▶ [Direction]: Repeat the lines below exactly as written, please, from the line with "Model this scene" to the line with "Matrix.Rotation(-ROLL, 4, 'Z'))", both lines included, and no others.

(Records with scene code)
++++++++
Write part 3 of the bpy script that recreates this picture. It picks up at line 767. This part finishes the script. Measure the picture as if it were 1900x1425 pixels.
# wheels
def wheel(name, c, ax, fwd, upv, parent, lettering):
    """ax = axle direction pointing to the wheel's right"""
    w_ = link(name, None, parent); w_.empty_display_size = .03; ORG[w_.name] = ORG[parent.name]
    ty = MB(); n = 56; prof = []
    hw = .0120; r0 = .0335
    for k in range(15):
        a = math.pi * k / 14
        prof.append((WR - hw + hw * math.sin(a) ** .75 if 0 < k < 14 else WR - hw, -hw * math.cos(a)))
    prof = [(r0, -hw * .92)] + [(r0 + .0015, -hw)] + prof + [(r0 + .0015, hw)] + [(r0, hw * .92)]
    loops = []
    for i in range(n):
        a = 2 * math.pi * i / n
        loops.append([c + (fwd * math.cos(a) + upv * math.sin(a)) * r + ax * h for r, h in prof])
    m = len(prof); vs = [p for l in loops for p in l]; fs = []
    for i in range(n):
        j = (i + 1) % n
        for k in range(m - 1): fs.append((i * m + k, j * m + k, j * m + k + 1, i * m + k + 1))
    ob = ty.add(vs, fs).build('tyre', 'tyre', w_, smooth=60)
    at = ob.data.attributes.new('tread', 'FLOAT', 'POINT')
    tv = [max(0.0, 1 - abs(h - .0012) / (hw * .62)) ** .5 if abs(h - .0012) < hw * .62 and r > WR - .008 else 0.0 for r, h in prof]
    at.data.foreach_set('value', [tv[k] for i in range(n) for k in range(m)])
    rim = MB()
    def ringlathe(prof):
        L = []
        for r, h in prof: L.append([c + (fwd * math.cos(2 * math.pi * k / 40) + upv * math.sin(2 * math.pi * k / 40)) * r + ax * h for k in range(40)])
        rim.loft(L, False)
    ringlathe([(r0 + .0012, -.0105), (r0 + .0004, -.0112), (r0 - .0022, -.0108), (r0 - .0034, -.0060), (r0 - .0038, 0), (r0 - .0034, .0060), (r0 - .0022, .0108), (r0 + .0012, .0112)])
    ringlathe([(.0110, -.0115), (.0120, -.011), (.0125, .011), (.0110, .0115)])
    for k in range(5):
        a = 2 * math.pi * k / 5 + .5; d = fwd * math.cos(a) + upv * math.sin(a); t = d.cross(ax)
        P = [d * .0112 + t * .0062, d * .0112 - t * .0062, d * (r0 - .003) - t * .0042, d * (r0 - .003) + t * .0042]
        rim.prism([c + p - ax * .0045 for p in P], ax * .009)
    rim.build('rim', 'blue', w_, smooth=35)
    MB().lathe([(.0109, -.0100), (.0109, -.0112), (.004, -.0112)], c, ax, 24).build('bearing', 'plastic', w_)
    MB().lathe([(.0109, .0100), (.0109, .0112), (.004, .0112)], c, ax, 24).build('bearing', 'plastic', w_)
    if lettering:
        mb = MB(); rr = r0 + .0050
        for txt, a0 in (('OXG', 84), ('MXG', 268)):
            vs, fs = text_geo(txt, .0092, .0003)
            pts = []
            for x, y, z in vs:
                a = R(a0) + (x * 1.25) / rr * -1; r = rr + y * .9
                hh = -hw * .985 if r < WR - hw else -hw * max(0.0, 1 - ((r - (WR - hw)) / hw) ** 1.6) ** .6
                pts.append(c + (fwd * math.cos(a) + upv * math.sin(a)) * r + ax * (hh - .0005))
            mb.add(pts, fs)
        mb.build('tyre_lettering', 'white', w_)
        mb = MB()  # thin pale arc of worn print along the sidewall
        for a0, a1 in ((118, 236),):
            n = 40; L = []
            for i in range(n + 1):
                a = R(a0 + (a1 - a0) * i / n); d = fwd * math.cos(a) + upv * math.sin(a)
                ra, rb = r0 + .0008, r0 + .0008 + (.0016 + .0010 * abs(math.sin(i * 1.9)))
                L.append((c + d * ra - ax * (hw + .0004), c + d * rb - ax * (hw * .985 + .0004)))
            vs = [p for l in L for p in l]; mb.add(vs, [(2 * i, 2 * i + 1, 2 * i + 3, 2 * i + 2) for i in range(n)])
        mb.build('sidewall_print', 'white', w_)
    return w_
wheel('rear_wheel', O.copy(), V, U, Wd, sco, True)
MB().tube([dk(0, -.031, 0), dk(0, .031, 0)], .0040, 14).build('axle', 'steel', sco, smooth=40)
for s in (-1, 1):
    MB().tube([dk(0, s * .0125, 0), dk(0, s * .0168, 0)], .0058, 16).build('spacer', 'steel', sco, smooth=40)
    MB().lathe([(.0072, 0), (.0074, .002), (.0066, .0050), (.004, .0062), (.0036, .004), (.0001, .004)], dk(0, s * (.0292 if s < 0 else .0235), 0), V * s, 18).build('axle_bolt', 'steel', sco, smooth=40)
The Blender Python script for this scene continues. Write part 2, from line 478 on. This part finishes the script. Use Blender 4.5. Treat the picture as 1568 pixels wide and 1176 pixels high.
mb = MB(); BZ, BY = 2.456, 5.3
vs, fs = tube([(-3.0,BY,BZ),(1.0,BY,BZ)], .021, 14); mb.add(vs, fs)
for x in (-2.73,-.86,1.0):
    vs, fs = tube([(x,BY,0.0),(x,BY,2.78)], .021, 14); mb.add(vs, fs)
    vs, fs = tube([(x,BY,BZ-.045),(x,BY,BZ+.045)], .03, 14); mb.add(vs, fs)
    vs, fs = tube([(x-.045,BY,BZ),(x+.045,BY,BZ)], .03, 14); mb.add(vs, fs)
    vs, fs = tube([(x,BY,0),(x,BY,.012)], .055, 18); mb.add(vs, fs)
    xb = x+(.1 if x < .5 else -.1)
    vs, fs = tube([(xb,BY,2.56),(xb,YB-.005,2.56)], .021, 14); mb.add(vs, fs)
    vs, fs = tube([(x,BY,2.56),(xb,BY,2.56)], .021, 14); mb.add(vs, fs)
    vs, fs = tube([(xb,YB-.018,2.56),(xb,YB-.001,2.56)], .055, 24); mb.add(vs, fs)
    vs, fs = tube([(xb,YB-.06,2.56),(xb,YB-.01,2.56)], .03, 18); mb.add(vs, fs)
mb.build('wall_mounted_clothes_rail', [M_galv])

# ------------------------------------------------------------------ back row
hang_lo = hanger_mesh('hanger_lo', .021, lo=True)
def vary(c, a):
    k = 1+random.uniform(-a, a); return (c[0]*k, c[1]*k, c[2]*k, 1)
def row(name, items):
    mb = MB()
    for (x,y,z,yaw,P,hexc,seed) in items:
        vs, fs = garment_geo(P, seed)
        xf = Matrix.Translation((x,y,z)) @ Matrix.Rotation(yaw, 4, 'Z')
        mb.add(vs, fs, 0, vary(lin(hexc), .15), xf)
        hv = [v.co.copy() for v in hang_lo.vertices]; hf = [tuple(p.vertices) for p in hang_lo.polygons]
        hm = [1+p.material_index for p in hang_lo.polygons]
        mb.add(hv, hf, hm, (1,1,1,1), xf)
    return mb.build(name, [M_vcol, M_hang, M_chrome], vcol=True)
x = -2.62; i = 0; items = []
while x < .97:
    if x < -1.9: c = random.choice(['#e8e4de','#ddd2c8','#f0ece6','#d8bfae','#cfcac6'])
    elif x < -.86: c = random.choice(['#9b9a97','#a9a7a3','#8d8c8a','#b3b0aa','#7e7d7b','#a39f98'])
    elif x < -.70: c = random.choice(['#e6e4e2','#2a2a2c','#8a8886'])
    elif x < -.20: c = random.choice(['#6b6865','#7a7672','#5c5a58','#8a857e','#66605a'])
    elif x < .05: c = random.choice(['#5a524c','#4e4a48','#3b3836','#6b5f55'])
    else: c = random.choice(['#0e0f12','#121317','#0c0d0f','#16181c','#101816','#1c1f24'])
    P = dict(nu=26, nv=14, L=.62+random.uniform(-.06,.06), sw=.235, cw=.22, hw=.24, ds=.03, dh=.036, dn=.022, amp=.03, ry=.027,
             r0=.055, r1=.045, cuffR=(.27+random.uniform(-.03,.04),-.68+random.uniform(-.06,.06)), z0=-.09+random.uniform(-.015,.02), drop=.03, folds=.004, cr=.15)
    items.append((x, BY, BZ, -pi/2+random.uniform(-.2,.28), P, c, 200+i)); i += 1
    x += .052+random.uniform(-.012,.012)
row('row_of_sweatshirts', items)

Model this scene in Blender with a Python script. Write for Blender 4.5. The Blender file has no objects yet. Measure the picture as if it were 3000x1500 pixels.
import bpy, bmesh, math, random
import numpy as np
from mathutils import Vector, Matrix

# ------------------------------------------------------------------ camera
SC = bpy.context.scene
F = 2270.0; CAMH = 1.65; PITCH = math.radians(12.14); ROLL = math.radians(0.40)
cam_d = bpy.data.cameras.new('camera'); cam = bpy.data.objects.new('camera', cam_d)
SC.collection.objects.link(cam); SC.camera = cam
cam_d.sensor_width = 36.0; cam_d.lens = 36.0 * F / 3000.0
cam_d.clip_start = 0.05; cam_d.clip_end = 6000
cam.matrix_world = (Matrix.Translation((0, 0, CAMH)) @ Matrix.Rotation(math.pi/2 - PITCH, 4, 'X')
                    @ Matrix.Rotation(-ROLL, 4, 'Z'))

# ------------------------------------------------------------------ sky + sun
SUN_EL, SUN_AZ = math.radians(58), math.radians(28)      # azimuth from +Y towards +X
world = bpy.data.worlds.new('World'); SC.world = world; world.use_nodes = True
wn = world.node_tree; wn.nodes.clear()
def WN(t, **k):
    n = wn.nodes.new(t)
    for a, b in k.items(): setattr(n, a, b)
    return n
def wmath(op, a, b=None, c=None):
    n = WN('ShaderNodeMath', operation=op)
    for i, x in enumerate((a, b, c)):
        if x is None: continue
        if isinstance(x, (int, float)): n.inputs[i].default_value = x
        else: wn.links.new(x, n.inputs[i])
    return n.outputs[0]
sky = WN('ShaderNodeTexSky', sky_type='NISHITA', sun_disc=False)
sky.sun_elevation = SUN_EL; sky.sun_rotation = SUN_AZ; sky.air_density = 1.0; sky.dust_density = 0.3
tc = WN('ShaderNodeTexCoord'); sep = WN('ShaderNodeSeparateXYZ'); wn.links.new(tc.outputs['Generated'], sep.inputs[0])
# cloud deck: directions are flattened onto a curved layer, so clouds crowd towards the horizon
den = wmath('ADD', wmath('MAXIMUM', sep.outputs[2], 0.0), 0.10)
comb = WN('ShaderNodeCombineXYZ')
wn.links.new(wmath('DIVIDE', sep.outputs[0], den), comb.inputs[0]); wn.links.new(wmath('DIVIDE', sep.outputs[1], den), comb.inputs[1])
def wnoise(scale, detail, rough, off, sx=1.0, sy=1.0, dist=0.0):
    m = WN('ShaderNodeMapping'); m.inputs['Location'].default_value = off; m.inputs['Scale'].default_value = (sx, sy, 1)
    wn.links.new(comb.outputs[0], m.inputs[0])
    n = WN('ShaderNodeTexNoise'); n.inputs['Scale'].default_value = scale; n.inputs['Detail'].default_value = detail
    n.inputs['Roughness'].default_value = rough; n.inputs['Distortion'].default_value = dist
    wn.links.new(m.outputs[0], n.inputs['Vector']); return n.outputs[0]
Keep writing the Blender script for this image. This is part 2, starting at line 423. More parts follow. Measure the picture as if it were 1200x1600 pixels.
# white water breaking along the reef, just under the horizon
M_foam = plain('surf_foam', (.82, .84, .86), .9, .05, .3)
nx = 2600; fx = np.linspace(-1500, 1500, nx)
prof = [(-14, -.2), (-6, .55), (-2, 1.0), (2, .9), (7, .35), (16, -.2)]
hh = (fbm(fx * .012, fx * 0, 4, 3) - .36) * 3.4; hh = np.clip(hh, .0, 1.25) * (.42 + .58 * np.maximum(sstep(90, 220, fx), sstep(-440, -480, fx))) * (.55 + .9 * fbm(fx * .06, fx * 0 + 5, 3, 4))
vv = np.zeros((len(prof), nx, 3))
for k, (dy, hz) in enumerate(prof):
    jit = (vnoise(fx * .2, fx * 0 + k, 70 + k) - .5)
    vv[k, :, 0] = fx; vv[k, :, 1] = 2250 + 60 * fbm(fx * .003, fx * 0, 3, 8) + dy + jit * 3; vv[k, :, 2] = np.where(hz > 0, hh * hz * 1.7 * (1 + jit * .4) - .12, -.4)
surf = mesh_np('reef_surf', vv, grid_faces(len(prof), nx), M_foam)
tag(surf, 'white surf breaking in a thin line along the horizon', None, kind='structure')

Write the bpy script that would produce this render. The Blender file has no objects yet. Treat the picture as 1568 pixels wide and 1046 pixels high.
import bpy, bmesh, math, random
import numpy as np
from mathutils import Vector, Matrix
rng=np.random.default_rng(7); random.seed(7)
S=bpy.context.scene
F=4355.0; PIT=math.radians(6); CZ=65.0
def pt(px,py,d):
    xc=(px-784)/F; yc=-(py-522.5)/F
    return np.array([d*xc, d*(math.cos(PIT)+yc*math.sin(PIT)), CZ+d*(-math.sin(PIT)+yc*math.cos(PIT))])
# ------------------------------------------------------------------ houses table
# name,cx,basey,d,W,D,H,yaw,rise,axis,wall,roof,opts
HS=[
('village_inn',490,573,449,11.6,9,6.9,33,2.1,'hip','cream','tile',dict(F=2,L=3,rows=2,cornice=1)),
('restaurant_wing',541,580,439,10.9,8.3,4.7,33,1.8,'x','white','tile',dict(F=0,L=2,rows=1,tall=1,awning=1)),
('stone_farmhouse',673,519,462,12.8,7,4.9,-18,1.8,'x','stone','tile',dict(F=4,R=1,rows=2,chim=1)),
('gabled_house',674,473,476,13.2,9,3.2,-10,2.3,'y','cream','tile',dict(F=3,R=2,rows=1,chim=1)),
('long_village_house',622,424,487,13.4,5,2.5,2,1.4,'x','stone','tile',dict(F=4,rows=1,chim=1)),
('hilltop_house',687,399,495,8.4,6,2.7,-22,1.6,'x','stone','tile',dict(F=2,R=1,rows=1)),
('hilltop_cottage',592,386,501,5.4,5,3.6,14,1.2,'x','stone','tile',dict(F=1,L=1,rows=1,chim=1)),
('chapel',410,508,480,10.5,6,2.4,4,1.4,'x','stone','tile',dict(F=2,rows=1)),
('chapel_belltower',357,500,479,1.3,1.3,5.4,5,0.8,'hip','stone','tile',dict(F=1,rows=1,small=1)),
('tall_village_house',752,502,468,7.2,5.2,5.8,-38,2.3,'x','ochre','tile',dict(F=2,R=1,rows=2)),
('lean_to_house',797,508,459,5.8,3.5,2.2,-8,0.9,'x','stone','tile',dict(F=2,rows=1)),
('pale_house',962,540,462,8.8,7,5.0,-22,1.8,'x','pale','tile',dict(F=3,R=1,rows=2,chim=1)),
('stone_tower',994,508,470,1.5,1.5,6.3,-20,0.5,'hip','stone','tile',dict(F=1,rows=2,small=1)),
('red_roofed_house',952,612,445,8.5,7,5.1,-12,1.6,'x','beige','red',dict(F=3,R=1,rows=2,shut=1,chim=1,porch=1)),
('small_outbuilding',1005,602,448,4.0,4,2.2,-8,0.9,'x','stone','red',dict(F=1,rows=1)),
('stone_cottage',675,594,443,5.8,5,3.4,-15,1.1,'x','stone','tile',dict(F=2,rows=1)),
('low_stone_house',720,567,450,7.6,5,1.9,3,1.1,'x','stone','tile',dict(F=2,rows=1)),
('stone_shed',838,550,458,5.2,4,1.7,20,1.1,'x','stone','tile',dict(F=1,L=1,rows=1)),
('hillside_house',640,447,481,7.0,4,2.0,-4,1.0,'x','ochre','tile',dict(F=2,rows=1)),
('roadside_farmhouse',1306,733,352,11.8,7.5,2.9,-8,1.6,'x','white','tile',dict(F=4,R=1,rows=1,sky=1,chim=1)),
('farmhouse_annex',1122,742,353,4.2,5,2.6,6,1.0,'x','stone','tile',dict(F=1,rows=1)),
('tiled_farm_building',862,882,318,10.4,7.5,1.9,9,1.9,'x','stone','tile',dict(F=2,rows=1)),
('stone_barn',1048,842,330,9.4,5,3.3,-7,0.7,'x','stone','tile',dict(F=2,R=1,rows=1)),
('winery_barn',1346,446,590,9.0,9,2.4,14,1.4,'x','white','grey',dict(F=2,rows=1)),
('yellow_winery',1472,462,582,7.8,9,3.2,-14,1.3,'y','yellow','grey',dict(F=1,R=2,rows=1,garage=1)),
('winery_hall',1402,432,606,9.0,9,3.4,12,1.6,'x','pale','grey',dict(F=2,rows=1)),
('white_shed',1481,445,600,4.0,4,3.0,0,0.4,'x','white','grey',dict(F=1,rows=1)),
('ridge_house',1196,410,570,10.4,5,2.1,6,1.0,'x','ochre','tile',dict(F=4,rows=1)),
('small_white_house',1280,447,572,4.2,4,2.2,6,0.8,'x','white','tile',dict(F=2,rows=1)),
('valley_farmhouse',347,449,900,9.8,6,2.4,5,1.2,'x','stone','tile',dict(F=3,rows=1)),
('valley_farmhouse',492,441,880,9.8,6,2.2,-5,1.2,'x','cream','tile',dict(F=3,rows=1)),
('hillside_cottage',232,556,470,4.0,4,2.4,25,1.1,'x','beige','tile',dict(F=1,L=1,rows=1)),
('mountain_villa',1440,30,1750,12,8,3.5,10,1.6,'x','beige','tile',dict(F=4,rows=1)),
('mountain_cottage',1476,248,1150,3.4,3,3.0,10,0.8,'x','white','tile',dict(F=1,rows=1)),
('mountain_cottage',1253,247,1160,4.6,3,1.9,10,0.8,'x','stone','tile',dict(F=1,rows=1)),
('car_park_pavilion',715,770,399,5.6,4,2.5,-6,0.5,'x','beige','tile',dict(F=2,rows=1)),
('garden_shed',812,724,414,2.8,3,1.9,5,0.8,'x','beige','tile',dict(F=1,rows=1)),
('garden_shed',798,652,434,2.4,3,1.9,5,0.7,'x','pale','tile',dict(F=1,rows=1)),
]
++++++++
▶ [Completed task]:
Model this scene in Blender with a Python script. Write for Blender 4.5. The Blender file has no objects yet. Measure the picture as if it were 3000x1500 pixels.
import bpy, bmesh, math, random
import numpy as np
from mathutils import Vector, Matrix

# ------------------------------------------------------------------ camera
SC = bpy.context.scene
F = 2270.0; CAMH = 1.65; PITCH = math.radians(12.14); ROLL = math.radians(0.40)
cam_d = bpy.data.cameras.new('camera'); cam = bpy.data.objects.new('camera', cam_d)
SC.collection.objects.link(cam); SC.camera = cam
cam_d.sensor_width = 36.0; cam_d.lens = 36.0 * F / 3000.0
cam_d.clip_start = 0.05; cam_d.clip_end = 6000
cam.matrix_world = (Matrix.Translation((0, 0, CAMH)) @ Matrix.Rotation(math.pi/2 - PITCH, 4, 'X')
                    @ Matrix.Rotation(-ROLL, 4, 'Z'))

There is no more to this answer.